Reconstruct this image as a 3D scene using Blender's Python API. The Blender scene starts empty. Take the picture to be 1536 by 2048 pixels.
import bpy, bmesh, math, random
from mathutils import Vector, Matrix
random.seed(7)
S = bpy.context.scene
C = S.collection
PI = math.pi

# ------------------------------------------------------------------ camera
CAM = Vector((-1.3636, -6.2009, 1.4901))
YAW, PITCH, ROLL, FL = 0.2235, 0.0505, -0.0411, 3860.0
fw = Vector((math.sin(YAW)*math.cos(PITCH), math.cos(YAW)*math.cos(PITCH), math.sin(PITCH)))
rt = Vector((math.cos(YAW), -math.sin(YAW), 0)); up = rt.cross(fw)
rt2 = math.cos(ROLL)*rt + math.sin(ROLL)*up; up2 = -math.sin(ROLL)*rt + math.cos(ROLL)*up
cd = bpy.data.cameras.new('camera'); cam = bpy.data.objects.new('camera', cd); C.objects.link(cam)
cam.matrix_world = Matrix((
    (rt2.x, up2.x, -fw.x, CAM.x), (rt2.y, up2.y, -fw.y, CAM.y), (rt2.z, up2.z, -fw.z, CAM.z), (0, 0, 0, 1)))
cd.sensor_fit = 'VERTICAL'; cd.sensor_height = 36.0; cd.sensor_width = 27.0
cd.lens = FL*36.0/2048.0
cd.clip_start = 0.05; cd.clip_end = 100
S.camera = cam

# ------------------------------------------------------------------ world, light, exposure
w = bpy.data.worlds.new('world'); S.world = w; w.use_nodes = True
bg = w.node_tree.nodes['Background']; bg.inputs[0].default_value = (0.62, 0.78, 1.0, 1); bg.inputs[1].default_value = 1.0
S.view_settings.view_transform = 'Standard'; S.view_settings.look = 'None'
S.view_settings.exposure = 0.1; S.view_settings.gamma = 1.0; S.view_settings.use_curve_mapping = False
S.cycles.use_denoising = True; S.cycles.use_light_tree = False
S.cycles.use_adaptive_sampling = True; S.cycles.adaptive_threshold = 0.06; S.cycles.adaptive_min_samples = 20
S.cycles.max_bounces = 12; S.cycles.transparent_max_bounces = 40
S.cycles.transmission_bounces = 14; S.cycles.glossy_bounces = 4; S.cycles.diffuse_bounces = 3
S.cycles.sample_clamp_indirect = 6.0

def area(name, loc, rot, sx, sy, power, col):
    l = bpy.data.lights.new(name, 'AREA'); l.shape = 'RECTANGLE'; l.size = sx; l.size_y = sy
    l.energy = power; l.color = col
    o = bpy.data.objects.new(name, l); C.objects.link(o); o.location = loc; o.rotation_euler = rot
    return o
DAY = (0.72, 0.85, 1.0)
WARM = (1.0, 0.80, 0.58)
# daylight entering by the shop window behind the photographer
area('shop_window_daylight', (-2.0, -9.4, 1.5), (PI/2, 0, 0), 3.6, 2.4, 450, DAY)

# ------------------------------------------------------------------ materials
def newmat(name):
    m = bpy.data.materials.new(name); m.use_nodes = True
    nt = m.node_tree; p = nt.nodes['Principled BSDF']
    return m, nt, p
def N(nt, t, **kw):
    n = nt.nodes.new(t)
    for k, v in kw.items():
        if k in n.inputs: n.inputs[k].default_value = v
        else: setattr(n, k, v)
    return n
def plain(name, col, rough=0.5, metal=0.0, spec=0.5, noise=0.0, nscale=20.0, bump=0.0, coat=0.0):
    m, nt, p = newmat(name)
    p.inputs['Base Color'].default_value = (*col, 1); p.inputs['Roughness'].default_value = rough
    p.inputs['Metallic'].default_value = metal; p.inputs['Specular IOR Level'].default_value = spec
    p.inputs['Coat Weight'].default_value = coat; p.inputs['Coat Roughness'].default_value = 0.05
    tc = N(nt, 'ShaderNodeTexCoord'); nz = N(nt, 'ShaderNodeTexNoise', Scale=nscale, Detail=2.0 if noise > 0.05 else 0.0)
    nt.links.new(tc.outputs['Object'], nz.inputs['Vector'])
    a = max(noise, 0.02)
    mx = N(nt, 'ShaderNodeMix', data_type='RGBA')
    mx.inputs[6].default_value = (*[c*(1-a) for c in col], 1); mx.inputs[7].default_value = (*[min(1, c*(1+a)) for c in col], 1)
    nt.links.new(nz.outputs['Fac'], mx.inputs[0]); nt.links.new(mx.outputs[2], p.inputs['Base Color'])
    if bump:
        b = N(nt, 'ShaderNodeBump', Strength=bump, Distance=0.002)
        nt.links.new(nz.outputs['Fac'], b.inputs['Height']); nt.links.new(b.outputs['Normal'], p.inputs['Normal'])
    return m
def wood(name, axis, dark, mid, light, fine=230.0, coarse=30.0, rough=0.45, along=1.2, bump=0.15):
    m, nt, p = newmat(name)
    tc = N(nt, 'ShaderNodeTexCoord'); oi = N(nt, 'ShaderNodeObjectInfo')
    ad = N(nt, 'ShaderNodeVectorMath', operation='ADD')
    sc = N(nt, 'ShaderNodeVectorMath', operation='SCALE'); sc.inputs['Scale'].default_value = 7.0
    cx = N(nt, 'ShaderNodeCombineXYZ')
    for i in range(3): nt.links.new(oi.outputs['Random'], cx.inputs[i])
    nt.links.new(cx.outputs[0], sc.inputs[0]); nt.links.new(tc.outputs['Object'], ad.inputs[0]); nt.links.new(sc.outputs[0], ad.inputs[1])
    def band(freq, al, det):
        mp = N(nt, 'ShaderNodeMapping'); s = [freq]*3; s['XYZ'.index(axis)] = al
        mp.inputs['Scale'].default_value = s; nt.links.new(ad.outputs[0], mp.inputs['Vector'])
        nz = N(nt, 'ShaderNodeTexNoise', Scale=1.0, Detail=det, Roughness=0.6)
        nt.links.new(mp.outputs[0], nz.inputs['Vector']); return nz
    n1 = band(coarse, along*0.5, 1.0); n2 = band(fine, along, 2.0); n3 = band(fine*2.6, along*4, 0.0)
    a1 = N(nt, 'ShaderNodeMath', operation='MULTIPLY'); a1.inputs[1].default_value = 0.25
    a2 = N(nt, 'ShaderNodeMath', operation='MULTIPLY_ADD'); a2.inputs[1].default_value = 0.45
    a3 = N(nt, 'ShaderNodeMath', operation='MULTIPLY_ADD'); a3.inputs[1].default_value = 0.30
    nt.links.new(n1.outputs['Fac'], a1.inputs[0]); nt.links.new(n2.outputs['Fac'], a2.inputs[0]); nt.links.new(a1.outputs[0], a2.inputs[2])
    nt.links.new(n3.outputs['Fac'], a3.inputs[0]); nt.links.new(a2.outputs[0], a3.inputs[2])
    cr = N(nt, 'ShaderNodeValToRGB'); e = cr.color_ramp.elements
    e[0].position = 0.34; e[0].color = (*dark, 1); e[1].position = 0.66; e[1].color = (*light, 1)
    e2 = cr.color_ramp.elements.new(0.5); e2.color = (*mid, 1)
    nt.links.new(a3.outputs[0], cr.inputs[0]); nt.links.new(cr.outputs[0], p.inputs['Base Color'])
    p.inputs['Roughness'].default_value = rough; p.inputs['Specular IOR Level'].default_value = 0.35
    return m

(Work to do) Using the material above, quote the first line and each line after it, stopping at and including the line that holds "PI = math.pi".

(The completed task)
Reconstruct this image as a 3D scene using Blender's Python API. The Blender scene starts empty. Take the picture to be 1536 by 2048 pixels.
import bpy, bmesh, math, random
from mathutils import Vector, Matrix
random.seed(7)
S = bpy.context.scene
C = S.collection
PI = math.pi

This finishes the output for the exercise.